Aliya Hussain is a lawyer for the Center for Constitutional Rights (CCR), which represents a number of Guantánamo detainees. She says the lawyers develop “very close relationships with our clients. We're really their only connection to the outside world in real time.”
Two of CCR’s clients, Ghaleb al-Bihani and Djamel Ameziane, are represented in the show. Both men were cleared for release by review boards under President Barak Obama. Ameziane, who was released to Algeria in 2013, “describes his artwork as a way to express his feelings largely about the uncertainty of his life, things he was deprived of, things he dreamed of,” according to Hussain.
The eight detainees whose work is represented are a mix that well represents the current population at Guantánamo. Four of them are no longer in detention; having been deemed no longer a threat to the United States, they were released to various countries under President Obama. Then there are more ambiguous cases, like the shipbuilder, Moath al-Alwi.
Alwi was initially assessed as an al-Qaida fighter and one of Osama bin Laden’s bodyguards.
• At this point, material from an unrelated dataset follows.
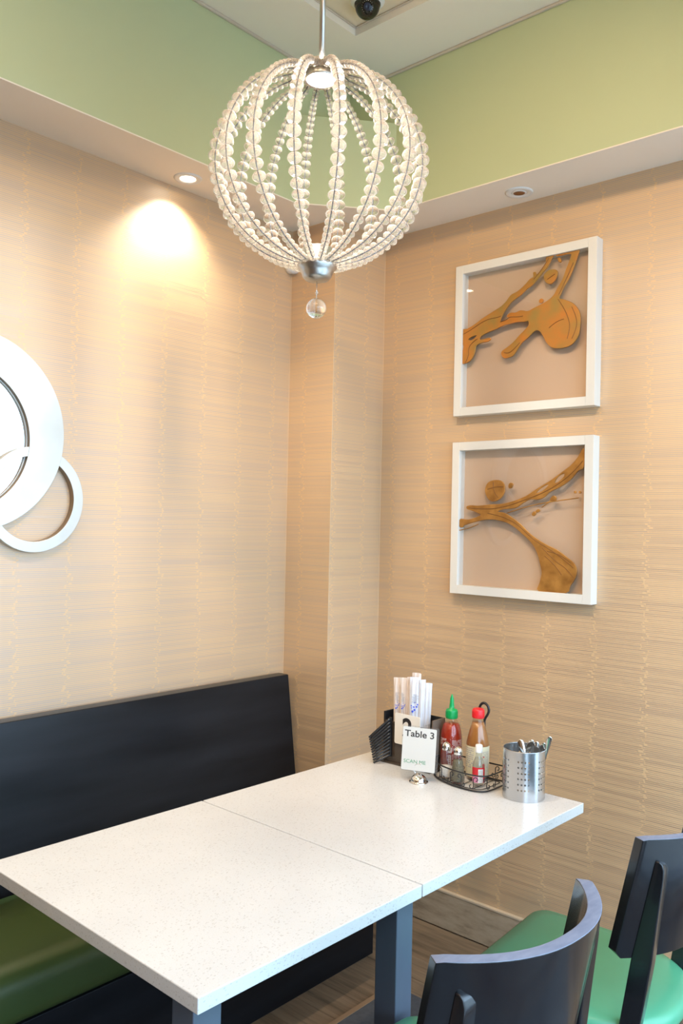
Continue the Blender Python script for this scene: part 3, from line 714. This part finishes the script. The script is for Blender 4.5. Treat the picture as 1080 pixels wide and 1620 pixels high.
# patch of print wrapped round an upright bottle
def wrap(b, r, a0, a1, z0, z1, n=6, fr=None):
    for i in range(n):
        p0, p1 = a0 + (a1 - a0) * i / n, a0 + (a1 - a0) * (i + 1) / n
        R0 = fr(z0) if fr else r; R1 = fr(z1) if fr else r
        b.quad((R0 * math.cos(p0), R0 * math.sin(p0), z0), (R0 * math.cos(p1), R0 * math.sin(p1), z0),
               (R1 * math.cos(p1), R1 * math.sin(p1), z1), (R1 * math.cos(p0), R1 * math.sin(p0), z1), smooth=True)
def print_lines(b, fr, ang, half, z0, z1, dz, rnd, fill=.8, h=.5, ml=.10):
    z = z0
    while z < z1:
        a = ang - half
        while a < ang + half:
            L = rnd.uniform(.4, 1.2) * ml; e = min(a + L, ang + half)
            if rnd.random() < fill: wrap(b, 0, a, e, z, z + dz * h, 1, fr)
            a = e + ml * .25
        z += dz
CAMA = lambda x, y: math.atan2(-2.674 - y, 2.408 - x)      # direction from a point on the table to the camera
def interp(prof):
    def f(z):
        for (r0, z0), (r1, z1) in zip(prof, prof[1:]):
            if z0 <= z <= z1 and z1 > z0: return r0 + (r1 - r0) * (z - z0) / (z1 - z0) + .0006
        return prof[-1][0] + .0006
    return f
def rz_(v): return v
# chilli bottle
px, py = .921, -.462
t = thing('sauce_bottle', 'red chilli sauce squeeze bottle with green pointed cap in the wire basket', 'bottle', (px, py, ZT_ + .006))
body = [(.030, .0), (.0335, .004), (.0345, .012), (.0345, .095), (.0340, .110), (.0315, .128), (.0265, .145), (.019, .157), (.0155, .161), (.0155, .174)]
b = MB(); b.lathe([(r * .96, z + .001) for r, z in body[:7]] + [(.0215, .150), (0, .1515)], 32, cap=False); b.build('sauce', 'red_sauce', t)
b = MB(); b.lathe(body, 32, cap=False); b.build('body', 'bottle_glass', t)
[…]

A 2016 review board said he was “probably not” one of bin Laden’s bodyguards and may not even have been engaged in combat, but he has remained detained without charge.
The most notorious among the artists is Ammar al-Baluchi, currently on trial in a military commission for his alleged role in supporting the 9/11 plot and hijackers. For three years he was held in a CIA "black site," where he was tortured. His one piece of art in the exhibit, “Vertigo,” reflects that torture.
“It's just a swirl of lines and dots,” says Thompson. “He drew it to show his lawyers what happens when he experiences vertigo, when he can no longer see,” episodes his lawyers say are triggered by a brain injury he suffered during his beatings in CIA custody.
I had the unique opportunity to speak with one of the artists who is still detained in Guantánamo, in December 2016. Khalid Qasim, a Yemeni who has been detained at Guantánamo since 2002, shouted out to our PBS-Frontline crew as we were filming at the prison. Although the authorities required us to delete our recordings, he told us his name and his prisoner number, 242, which he signs on his paintings.
His artwork ranges from the abstract to the surreal.
He’s fond of mixed media, working gravel from the prison ground into some of his paintings, and creating elaborate sculptures out of discarded materials like MRE boxes.
All of the art had to pass through a security review before it could leave the island, which is why there aren’t depictions of scenes from the prison, force-feeding or CIA torture techniques. But there are subtle signs if you know where to look.
Ahmed Rabbani says he’s in Guantánamo because he’s a victim of mistaken identity, and his supporters claim his confessions of ties to al-Qaida were a product of his torture by the CIA. His imprisonment has been defined by years of hunger strikes.
He’s painted a still life of empty bottles and glasses. And binoculars without viewers behind them, gazing emptily at the moon.
The title of the exhibit, “Ode to the Sea” is a nod to the pervasive images of the ocean in the artwork — sometimes peaceful, other times ominous with shark fins or ships violently wrecked.
There’s more than one depiction of the Titanic. Muhammad Ansi, in one of the last groups of detainees released just days before President Donald Trump took office, took the image from an interrogation. Thompson says this is because “in his first interrogation with a female interrogator, they showed him the movie 'Titanic' to try and create rapport with this interrogator.”
Another former detainee, Abdulmalik al-Rahabi, painted scenes of a city by the water, a suspension bridge at sunset. Over a Skype call from his new home in Montenegro, he told me how he used to imagine “my life in Guantánamo, like I am in the sea, in the middle of the sea. When I think about that, about the sea, the big sea, I imagine one day the boat will come … [that] one day, I will go out.”
As we spoke, I took him on a virtual tour of the gallery displaying his work, and he showed me many more paintings he produced at Guantánamo that he now hopes to sell.
Erin Thompson understands that some people might find that disturbing, along with the notion that this art might elicit sympathy for people some consider America’s enemies. But, she says, “the show is of interest no matter what side you fall on, no matter what you believe about these men. Is it that you want to see the humanity of them as victims or do you want to understand better the enemy? You can do either by looking at these works.”
The show still has its share of critics, including some 9/11 victim family members. Upon learning that some of the detainee artwork in the exhibit was for sale, the department of defense stopped the transfer of detainee artwork out of the facility, and some lawyers reported that their clients were told excess art would be destroyed, even burned. The Pentagon says the claims of destruction are false, though it has suspended the transfer of artwork out of the prison pending further review.